Gut, saftig, stückig. Und dann auch noch diese Bowlingbahn. BOWLINGBAHN! Ausgezeichnet.

3/17/2008

Undecided, Benjamin Kunkel

Besser leben durch Chemie. Wenn nicht mit 28, wann denn dann? Der schnittig-kurze Roman des Herrn Kunkel zielt auf die ganz sichere Lebenskrise kurz vor dreißig sowie diverse Klischees der amerikanischen Lebenswelt. So ein bisschen witzig, so ein bisschen bunt ist Unterhaltung durchaus gegeben.

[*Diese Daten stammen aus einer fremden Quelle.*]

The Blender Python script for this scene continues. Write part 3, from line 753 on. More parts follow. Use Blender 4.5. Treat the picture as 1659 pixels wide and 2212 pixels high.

Der Protagonist ist eine aktualisierte Version des slackers, als Philosophieabsolvent hat er bei Pfizer angeheuert und sich aus lauter Ironien ein Gefängnis gebaut. Seine Stimme bestimmt den Roman und der Leser sieht sich einem sehr gescheiten und Verdächtigungen-vorweg-nehmendem Erzähler gegenüber. Schön ist auch die Behandlung von 9-11: am Rande des Geschehens und doch von zeitgeistiger Wucht. Weniger clever die Aufarbeitung von Heilung/Medikament/Placebo, das gab es doch irgendwie schon einmal.

Die zentrale Bedeutung des Begriffs der Entscheidung erfreut, kennt man es doch aus so vielen anderen spannenden Sachverhalten wie Kierkegaards existentialistischen Vorwehen oder der Autopoiesis komplexer Systeme. Doch warum erwähnt Kunkel den Namen Heidegger (in einer recht überfälligen Enthüllung) erst am Ende seines Romans?

Das letzte Drittel des Romans überzeugt nicht mehr so sehr wie die vorangegangenen da die Kombination von Kotzen-Beischlaf-Klassentreffen doch zu sehr nach abgedroschenen Katharsismotiven riecht. Und Südamerika nervt irgendwie auch.

"Weiter, weiter ins Verderben. Wir müssen leben, bis wir sterben." Das ist nicht von Heidegger.